Hasilnya, Tim Garuda kalah telak 1-4. Satu-satunya yang bisa dibanggakan dari pertandingan ini adalah, Indonesia merupakan tim pertama (dari cuma dua tim) yang bisa menjebol gawang Korut.
Di sepanjang turnamen itu gawang Korea Utara hanya bobol dua kali. Sekali oleh Fandi Eko Utomo di 16 besar, lalu sekali lagi oleh Rim Chang-woo dari Korea Selatan di partai final.
Lalu pada 2018, Indonesia melaju ke fase knock-out sebagai juara Grup A. Lawannya di 16 besar adalah Uni Emirat Arab yang lolos dari jalur peringkat tiga terbaik.
Catatan UAE tidak meyakinkan ketika itu. Namun ternyata timnas tak bisa menaklukkan lawan dan malah kalah adu penalti.
Well, melihat catatan Indonesia di Asian Games, terutama di dua edisi terakhir, lolos ke 16 besar semestinya bukan lagi target.
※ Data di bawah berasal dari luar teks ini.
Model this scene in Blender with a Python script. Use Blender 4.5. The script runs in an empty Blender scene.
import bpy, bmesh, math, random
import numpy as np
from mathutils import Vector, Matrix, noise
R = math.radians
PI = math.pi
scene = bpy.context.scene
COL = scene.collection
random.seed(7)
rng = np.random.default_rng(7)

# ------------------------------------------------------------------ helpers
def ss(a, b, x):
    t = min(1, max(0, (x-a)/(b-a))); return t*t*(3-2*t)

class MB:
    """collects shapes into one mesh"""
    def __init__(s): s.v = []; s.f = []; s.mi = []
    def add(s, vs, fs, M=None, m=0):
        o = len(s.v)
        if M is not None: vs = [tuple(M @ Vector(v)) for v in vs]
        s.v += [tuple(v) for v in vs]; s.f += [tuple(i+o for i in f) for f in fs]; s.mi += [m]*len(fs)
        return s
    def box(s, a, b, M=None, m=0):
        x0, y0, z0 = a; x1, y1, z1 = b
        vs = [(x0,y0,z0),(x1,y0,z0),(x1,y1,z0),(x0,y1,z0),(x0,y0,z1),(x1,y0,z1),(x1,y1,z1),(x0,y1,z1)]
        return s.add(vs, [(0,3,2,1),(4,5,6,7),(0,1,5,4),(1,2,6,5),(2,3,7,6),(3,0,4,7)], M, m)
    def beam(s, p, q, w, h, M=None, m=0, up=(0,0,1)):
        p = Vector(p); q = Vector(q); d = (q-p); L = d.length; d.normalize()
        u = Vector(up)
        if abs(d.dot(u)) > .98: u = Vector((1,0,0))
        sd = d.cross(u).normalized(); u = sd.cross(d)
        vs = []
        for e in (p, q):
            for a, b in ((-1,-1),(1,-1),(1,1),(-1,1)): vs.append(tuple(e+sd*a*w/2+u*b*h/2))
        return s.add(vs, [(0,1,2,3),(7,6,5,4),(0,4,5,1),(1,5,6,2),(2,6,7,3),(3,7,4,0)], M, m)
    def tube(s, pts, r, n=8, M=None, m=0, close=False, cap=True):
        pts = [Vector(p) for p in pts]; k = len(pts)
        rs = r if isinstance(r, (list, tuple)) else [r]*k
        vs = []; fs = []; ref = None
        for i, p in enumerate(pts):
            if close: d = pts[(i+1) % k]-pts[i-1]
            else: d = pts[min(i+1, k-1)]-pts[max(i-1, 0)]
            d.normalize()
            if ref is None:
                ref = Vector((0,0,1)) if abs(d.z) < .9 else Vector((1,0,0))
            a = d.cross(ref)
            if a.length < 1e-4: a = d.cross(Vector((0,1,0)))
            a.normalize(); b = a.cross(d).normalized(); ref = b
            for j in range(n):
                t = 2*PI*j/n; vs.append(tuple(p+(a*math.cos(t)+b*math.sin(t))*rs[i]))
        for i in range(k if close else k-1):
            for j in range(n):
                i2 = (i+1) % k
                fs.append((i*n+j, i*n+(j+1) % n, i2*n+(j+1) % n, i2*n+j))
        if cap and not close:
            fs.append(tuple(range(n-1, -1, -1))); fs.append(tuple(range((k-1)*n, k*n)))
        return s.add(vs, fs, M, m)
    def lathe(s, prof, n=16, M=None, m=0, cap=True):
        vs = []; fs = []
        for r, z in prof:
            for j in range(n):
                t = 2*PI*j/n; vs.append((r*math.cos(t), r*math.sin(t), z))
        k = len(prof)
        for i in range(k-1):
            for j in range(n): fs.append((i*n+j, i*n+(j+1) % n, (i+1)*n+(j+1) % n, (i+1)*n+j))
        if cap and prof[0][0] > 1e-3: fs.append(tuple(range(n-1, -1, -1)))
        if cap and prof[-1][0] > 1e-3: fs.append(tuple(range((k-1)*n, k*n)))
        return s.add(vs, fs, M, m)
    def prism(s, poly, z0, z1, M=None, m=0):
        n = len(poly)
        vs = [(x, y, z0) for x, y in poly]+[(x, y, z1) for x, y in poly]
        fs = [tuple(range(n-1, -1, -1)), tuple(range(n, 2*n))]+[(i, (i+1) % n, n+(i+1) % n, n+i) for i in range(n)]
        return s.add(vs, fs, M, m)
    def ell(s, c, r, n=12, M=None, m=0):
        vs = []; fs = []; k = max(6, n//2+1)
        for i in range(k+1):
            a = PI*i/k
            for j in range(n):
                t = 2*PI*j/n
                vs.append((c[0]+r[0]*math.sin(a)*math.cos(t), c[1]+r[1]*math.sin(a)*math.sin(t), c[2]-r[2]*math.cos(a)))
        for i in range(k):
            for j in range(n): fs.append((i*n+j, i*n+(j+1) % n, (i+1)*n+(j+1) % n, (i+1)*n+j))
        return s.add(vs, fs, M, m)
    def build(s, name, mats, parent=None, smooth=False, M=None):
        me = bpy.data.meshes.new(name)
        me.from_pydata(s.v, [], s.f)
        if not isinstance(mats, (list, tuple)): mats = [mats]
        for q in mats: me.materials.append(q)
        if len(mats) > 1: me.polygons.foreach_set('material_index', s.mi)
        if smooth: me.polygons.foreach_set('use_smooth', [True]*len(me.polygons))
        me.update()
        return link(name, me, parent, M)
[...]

Itu adalah keharusan, sekalipun lewat jalur peringkat tiga terbaik.
Kalau bicara harapan, tentu saja saya ingin Indonesia kembali meraih medali Asian Games. Saya ingin dahaga 65 tahun ini terobati, seperti halnya puasa emas SEA Games baru saja kita putus.
Namun saya juga realistis, tanpa sama sekali bermaksud meremehkan kemampuan Rizky Ridho, dkk. Meraih medali agaknya target yang terlalu tinggi untuk kita capai di Asian Games.
Maka, jika Indra Sjafri bertekad menghadirkan kejutan, saya hanya berharap apa kelak yang ia capai bersama tim Indonesia U-24 adalah rekor yang lebih baik dari 2014 dan 2018. Itu saja.
Ya, minimal menembus perempatfinal. Kalaupun ternyata sukses meraih medali, mana mungkin saya menolak?